Every line in the listing is to be echoed verbatim.

(Stored data)
'''

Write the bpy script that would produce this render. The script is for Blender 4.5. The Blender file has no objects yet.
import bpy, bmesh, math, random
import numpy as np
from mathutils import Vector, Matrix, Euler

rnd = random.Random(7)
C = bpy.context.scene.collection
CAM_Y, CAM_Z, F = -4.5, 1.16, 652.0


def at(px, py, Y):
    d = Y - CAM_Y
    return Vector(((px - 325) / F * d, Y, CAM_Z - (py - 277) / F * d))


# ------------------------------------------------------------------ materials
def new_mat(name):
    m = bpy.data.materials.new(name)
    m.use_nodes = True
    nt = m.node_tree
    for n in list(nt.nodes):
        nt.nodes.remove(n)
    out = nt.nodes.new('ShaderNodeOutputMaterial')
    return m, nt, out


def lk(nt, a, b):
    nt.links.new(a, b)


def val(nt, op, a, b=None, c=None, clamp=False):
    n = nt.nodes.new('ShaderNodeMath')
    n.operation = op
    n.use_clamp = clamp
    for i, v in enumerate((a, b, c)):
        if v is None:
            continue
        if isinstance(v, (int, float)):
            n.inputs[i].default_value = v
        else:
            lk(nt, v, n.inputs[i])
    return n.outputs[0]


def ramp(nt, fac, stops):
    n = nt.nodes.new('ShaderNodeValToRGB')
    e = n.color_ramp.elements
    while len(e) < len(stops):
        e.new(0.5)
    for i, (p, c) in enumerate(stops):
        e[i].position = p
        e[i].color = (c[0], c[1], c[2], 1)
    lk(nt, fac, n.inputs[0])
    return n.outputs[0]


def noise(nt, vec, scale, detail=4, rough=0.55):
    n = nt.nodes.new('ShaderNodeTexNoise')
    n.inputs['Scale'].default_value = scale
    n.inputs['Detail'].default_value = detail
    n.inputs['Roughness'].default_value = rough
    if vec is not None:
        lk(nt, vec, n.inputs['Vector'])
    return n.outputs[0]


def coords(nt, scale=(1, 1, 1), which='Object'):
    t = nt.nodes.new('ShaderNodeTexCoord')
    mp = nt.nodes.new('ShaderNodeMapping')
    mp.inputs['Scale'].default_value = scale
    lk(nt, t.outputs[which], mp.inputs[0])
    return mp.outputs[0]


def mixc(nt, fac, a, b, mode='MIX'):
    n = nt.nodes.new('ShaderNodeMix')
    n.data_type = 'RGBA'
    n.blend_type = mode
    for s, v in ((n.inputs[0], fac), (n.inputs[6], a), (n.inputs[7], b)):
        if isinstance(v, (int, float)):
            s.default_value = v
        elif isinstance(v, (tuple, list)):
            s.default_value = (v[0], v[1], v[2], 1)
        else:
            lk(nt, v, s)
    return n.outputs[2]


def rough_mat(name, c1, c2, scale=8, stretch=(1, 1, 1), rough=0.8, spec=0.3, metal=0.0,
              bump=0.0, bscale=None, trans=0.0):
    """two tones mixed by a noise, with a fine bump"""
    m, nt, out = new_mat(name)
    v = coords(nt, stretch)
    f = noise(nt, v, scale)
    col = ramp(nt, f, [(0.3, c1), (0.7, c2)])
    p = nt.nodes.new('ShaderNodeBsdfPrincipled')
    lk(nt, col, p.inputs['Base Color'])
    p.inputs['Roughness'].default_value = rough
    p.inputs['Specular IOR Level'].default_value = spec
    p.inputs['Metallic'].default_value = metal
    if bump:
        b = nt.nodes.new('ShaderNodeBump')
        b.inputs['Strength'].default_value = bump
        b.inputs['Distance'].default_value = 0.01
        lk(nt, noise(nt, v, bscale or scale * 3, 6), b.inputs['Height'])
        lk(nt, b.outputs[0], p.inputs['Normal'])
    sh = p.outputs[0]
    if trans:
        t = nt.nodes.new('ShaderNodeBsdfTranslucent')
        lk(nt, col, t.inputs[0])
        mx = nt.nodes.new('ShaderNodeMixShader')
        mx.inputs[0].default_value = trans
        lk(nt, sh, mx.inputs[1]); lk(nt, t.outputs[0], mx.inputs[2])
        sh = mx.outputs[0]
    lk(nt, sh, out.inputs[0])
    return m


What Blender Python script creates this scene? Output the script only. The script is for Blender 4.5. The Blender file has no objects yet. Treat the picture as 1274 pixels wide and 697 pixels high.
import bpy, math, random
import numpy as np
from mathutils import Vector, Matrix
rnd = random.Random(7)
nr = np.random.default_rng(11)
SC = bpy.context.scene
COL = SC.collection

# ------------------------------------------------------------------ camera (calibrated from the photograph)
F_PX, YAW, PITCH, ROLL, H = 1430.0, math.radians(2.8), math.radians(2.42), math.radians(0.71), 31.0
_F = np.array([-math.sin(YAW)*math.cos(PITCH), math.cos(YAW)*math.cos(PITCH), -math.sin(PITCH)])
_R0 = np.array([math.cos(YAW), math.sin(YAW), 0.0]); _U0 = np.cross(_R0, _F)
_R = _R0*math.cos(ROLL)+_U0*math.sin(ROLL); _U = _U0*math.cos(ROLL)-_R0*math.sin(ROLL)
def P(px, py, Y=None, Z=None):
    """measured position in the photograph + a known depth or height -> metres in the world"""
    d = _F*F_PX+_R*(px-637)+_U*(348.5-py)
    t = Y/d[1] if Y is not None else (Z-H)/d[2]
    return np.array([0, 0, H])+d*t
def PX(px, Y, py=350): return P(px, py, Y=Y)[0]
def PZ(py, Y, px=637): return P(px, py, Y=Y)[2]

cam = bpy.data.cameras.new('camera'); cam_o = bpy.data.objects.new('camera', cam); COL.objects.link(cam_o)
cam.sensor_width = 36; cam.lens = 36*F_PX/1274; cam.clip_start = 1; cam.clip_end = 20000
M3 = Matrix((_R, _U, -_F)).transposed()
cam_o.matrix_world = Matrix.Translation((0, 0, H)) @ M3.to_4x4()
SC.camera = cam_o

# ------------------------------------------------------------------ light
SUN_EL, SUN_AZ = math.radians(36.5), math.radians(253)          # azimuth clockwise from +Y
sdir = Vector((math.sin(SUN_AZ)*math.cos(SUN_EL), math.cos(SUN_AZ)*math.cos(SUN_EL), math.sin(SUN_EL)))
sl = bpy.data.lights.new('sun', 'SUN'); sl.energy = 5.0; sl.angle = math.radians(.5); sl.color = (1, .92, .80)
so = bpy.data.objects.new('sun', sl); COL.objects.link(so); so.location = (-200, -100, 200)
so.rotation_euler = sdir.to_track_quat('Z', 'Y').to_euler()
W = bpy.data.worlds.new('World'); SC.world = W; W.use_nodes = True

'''

RESPONSE BELOW
Write the bpy script that would produce this render. The script is for Blender 4.5. The Blender file has no objects yet.
import bpy, bmesh, math, random
import numpy as np
from mathutils import Vector, Matrix, Euler

rnd = random.Random(7)
C = bpy.context.scene.collection
CAM_Y, CAM_Z, F = -4.5, 1.16, 652.0


def at(px, py, Y):
    d = Y - CAM_Y
    return Vector(((px - 325) / F * d, Y, CAM_Z - (py - 277) / F * d))


# ------------------------------------------------------------------ materials
def new_mat(name):
    m = bpy.data.materials.new(name)
    m.use_nodes = True
    nt = m.node_tree
    for n in list(nt.nodes):
        nt.nodes.remove(n)
    out = nt.nodes.new('ShaderNodeOutputMaterial')
    return m, nt, out


def lk(nt, a, b):
    nt.links.new(a, b)


def val(nt, op, a, b=None, c=None, clamp=False):
    n = nt.nodes.new('ShaderNodeMath')
    n.operation = op
    n.use_clamp = clamp
    for i, v in enumerate((a, b, c)):
        if v is None:
            continue
        if isinstance(v, (int, float)):
            n.inputs[i].default_value = v
        else:
            lk(nt, v, n.inputs[i])
    return n.outputs[0]


def ramp(nt, fac, stops):
    n = nt.nodes.new('ShaderNodeValToRGB')
    e = n.color_ramp.elements
    while len(e) < len(stops):
        e.new(0.5)
    for i, (p, c) in enumerate(stops):
        e[i].position = p
        e[i].color = (c[0], c[1], c[2], 1)
    lk(nt, fac, n.inputs[0])
    return n.outputs[0]


def noise(nt, vec, scale, detail=4, rough=0.55):
    n = nt.nodes.new('ShaderNodeTexNoise')
    n.inputs['Scale'].default_value = scale
    n.inputs['Detail'].default_value = detail
    n.inputs['Roughness'].default_value = rough
    if vec is not None:
        lk(nt, vec, n.inputs['Vector'])
    return n.outputs[0]


def coords(nt, scale=(1, 1, 1), which='Object'):
    t = nt.nodes.new('ShaderNodeTexCoord')
    mp = nt.nodes.new('ShaderNodeMapping')
    mp.inputs['Scale'].default_value = scale
    lk(nt, t.outputs[which], mp.inputs[0])
    return mp.outputs[0]


def mixc(nt, fac, a, b, mode='MIX'):
    n = nt.nodes.new('ShaderNodeMix')
    n.data_type = 'RGBA'
    n.blend_type = mode
    for s, v in ((n.inputs[0], fac), (n.inputs[6], a), (n.inputs[7], b)):
        if isinstance(v, (int, float)):
            s.default_value = v
        elif isinstance(v, (tuple, list)):
            s.default_value = (v[0], v[1], v[2], 1)
        else:
            lk(nt, v, s)
    return n.outputs[2]


def rough_mat(name, c1, c2, scale=8, stretch=(1, 1, 1), rough=0.8, spec=0.3, metal=0.0,
              bump=0.0, bscale=None, trans=0.0):
    """two tones mixed by a noise, with a fine bump"""
    m, nt, out = new_mat(name)
    v = coords(nt, stretch)
    f = noise(nt, v, scale)
    col = ramp(nt, f, [(0.3, c1), (0.7, c2)])
    p = nt.nodes.new('ShaderNodeBsdfPrincipled')
    lk(nt, col, p.inputs['Base Color'])
    p.inputs['Roughness'].default_value = rough
    p.inputs['Specular IOR Level'].default_value = spec
    p.inputs['Metallic'].default_value = metal
    if bump:
        b = nt.nodes.new('ShaderNodeBump')
        b.inputs['Strength'].default_value = bump
        b.inputs['Distance'].default_value = 0.01
        lk(nt, noise(nt, v, bscale or scale * 3, 6), b.inputs['Height'])
        lk(nt, b.outputs[0], p.inputs['Normal'])
    sh = p.outputs[0]
    if trans:
        t = nt.nodes.new('ShaderNodeBsdfTranslucent')
        lk(nt, col, t.inputs[0])
        mx = nt.nodes.new('ShaderNodeMixShader')
        mx.inputs[0].default_value = trans
        lk(nt, sh, mx.inputs[1]); lk(nt, t.outputs[0], mx.inputs[2])
        sh = mx.outputs[0]
    lk(nt, sh, out.inputs[0])
    return m


What Blender Python script creates this scene? Output the script only. The script is for Blender 4.5. The Blender file has no objects yet. Treat the picture as 1274 pixels wide and 697 pixels high.
import bpy, math, random
import numpy as np
from mathutils import Vector, Matrix
rnd = random.Random(7)
nr = np.random.default_rng(11)
SC = bpy.context.scene
COL = SC.collection

# ------------------------------------------------------------------ camera (calibrated from the photograph)
F_PX, YAW, PITCH, ROLL, H = 1430.0, math.radians(2.8), math.radians(2.42), math.radians(0.71), 31.0
_F = np.array([-math.sin(YAW)*math.cos(PITCH), math.cos(YAW)*math.cos(PITCH), -math.sin(PITCH)])
_R0 = np.array([math.cos(YAW), math.sin(YAW), 0.0]); _U0 = np.cross(_R0, _F)
_R = _R0*math.cos(ROLL)+_U0*math.sin(ROLL); _U = _U0*math.cos(ROLL)-_R0*math.sin(ROLL)
def P(px, py, Y=None, Z=None):
    """measured position in the photograph + a known depth or height -> metres in the world"""
    d = _F*F_PX+_R*(px-637)+_U*(348.5-py)
    t = Y/d[1] if Y is not None else (Z-H)/d[2]
    return np.array([0, 0, H])+d*t
def PX(px, Y, py=350): return P(px, py, Y=Y)[0]
def PZ(py, Y, px=637): return P(px, py, Y=Y)[2]

cam = bpy.data.cameras.new('camera'); cam_o = bpy.data.objects.new('camera', cam); COL.objects.link(cam_o)
cam.sensor_width = 36; cam.lens = 36*F_PX/1274; cam.clip_start = 1; cam.clip_end = 20000
M3 = Matrix((_R, _U, -_F)).transposed()
cam_o.matrix_world = Matrix.Translation((0, 0, H)) @ M3.to_4x4()
SC.camera = cam_o

# ------------------------------------------------------------------ light
SUN_EL, SUN_AZ = math.radians(36.5), math.radians(253)          # azimuth clockwise from +Y
sdir = Vector((math.sin(SUN_AZ)*math.cos(SUN_EL), math.cos(SUN_AZ)*math.cos(SUN_EL), math.sin(SUN_EL)))
sl = bpy.data.lights.new('sun', 'SUN'); sl.energy = 5.0; sl.angle = math.radians(.5); sl.color = (1, .92, .80)
so = bpy.data.objects.new('sun', sl); COL.objects.link(so); so.location = (-200, -100, 200)
so.rotation_euler = sdir.to_track_quat('Z', 'Y').to_euler()
W = bpy.data.worlds.new('World'); SC.world = W; W.use_nodes = True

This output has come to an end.